SET PROBLEM. Your task is to retype the lines from the opening of the material through the line that includes "bg.inputs['Strength'].default_value = 1.0". Do not copy the pictures.
* start GIVEN MATERIAL *
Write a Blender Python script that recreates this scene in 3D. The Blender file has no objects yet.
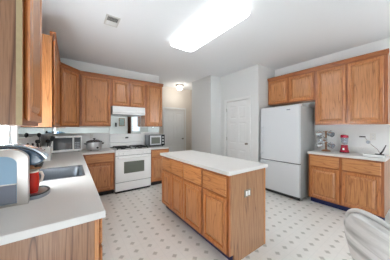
import bpy, bmesh, math, random
from mathutils import Vector, Matrix
random.seed(7)
PI = math.pi
S = bpy.context.scene
COL = S.collection

# ------------------------------------------------------------------ camera, sky, lights, exposure
YAW = math.atan(123/172)
cam = bpy.data.cameras.new('camera')
cam.sensor_fit = 'HORIZONTAL'; cam.sensor_width = 36
cam.lens = 172/390*36
cam.shift_y = -1.7/390
cam.clip_start = 0.02
camo = bpy.data.objects.new('camera', cam); COL.objects.link(camo)
camo.location = (0, 0, 1.38)
camo.rotation_euler = (PI/2, 0, -YAW)
S.camera = camo

W = bpy.data.worlds.new('sky'); S.world = W; W.use_nodes = True
wn = W.node_tree.nodes; bg = wn['Background']
bg.inputs['Color'].default_value = (0.78, 0.89, 1.0, 1)
bg.inputs['Strength'].default_value = 1.0

def area(name, loc, direction, sx, sy, power, color=(1, 1, 1)):
    l = bpy.data.lights.new(name, 'AREA'); l.shape = 'RECTANGLE'; l.size = sx; l.size_y = sy
    l.energy = power; l.color = color
    o = bpy.data.objects.new(name, l); COL.objects.link(o)
    o.location = loc
    o.rotation_euler = Vector(direction).to_track_quat('-Z', 'Z').to_euler()
    return o
# daylight at the windows; the upward fills and the side fill are added
area('daylight_patio_door', (-0.60, -1.35, 1.25), (1, 0, 0), 1.4, 1.7, 6, (0.88, 0.95, 1.0))
area('ceiling_fill_patio', (-0.62, -1.35, 0.50), (0.8, 1.0, 0.36), 1.4, 0.7, 104, (0.86, 0.94, 1.0))  # added upward fill lamp at the patio door, brightening the ceiling
area('daylight_sink_window', (-0.60, 1.93, 1.66), (1, -0.2, 0), 0.55, 1.08, 22, (0.86, 0.94, 1.0))
area('ceiling_fill_sink', (-0.60, 1.86, 1.36), (1.0, 0.15, 0.50), 0.46, 0.5, 92, (0.88, 0.95, 1.0))  # added upward fill lamp in the sink window, lifting the ceiling
area('side_fill', (4.31, -1.20, 1.92), (-1, 0.75, 0.0), 1.6, 0.9, 50, (0.88, 0.95, 1.0))  # added fill lamp at an invented right-wall opening, for the left cabinets
area('daylight_rear_window', (3.38, -2.36, 1.68), (0, 1, 0), 0.55, 1.0, 1.3, (0.70, 0.85, 1.0))

S.view_settings.view_transform = 'Standard'
S.view_settings.look = 'None'
S.view_settings.gamma = 1
S.view_settings.use_curve_mapping = False
S.view_settings.exposure = 0.18

# ------------------------------------------------------------------ materials
def srgb(r, g, b):
    f = lambda v: (v/255/12.92) if v/255 <= 0.04045 else ((v/255+0.055)/1.055)**2.4
    return (f(r), f(g), f(b), 1)

def mat(name, col, rough=0.5, metal=0.0, spec=0.5, bump=0.0, bscale=200, var=0.0, vscale=4, trans=0.0, emit=0.0, alpha=1.0, ecol=None, coat=0.0):
    m = bpy.data.materials.new(name); m.use_nodes = True
    nt = m.node_tree; n = nt.nodes; L = nt.links
    p = n['Principled BSDF']
    p.inputs['Base Color'].default_value = col
    p.inputs['Roughness'].default_value = rough
    p.inputs['Metallic'].default_value = metal
    p.inputs['Specular IOR Level'].default_value = spec
    p.inputs['Transmission Weight'].default_value = trans
    p.inputs['Coat Weight'].default_value = coat
    p.inputs['Alpha'].default_value = alpha
    if emit:
        p.inputs['Emission Color'].default_value = ecol or col
        p.inputs['Emission Strength'].default_value = emit
    tc = n.new('ShaderNodeTexCoord')
    if var:
        no = n.new('ShaderNodeTexNoise'); no.inputs['Scale'].default_value = vscale; no.inputs['Detail'].default_value = 4
        L.new(tc.outputs['Object'], no.inputs['Vector'])
        mx = n.new('ShaderNodeMix'); mx.data_type = 'RGBA'
        mx.inputs[6].default_value = tuple(c*(1-var) for c in col[:3])+(1,)
        mx.inputs[7].default_value = tuple(min(1, c*(1+var)) for c in col[:3])+(1,)
        L.new(no.outputs['Fac'], mx.inputs[0]); L.new(mx.outputs[2], p.inputs['Base Color'])
    if bump:
        nb = n.new('ShaderNodeTexNoise'); nb.inputs['Scale'].default_value = bscale; nb.inputs['Detail'].default_value = 3
        L.new(tc.outputs['Object'], nb.inputs['Vector'])
        b = n.new('ShaderNodeBump'); b.inputs['Strength'].default_value = bump; b.inputs['Distance'].default_value = 0.004
        L.new(nb.outputs['Fac'], b.inputs['Height']); L.new(b.outputs['Normal'], p.inputs['Normal'])
    return m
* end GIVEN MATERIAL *
TASK RESPONSE.
Write a Blender Python script that recreates this scene in 3D. The Blender file has no objects yet.
import bpy, bmesh, math, random
from mathutils import Vector, Matrix
random.seed(7)
PI = math.pi
S = bpy.context.scene
COL = S.collection

# ------------------------------------------------------------------ camera, sky, lights, exposure
YAW = math.atan(123/172)
cam = bpy.data.cameras.new('camera')
cam.sensor_fit = 'HORIZONTAL'; cam.sensor_width = 36
cam.lens = 172/390*36
cam.shift_y = -1.7/390
cam.clip_start = 0.02
camo = bpy.data.objects.new('camera', cam); COL.objects.link(camo)
camo.location = (0, 0, 1.38)
camo.rotation_euler = (PI/2, 0, -YAW)
S.camera = camo

W = bpy.data.worlds.new('sky'); S.world = W; W.use_nodes = True
wn = W.node_tree.nodes; bg = wn['Background']
bg.inputs['Color'].default_value = (0.78, 0.89, 1.0, 1)
bg.inputs['Strength'].default_value = 1.0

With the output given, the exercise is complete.